Refinement of taste in a nation, is always accompanied with refinement of manners: people accustomed to behold order and elegance in public buildings and public gardens, acquire urbanity in private. But it is irksome to trudge long in a beaten track, familiar to all the world; and therefore, leaving what is said above, like a statue curtailed of legs and arms, I hasten to the history of the fine arts.
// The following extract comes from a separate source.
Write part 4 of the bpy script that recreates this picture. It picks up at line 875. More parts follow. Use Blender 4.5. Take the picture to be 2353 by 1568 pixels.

Useful arts paved the way to fine arts. Men upon whom the former had bestowed every convenience, turned their thoughts to the latter. Beauty was studied in objects of sight; and men of taste attached themselves to the fine arts, which multiplied their enjoyments and improved their benevolence. Sculpture and painting made an early figure in Greece; which<220> afforded plenty of beautiful originals to be copied in these imitative arts. Statuary, a more simple imitation than painting, was sooner brought to perfection: the statue of Jupiter by Phidias, and of Juno by Polycletes, though the admiration of all the world, were executed long before the art of light and shade was known. Appollodorus, and Zeuxis his disciple, who flourished in the fifteenth Olympiad, were the first who figured in that art.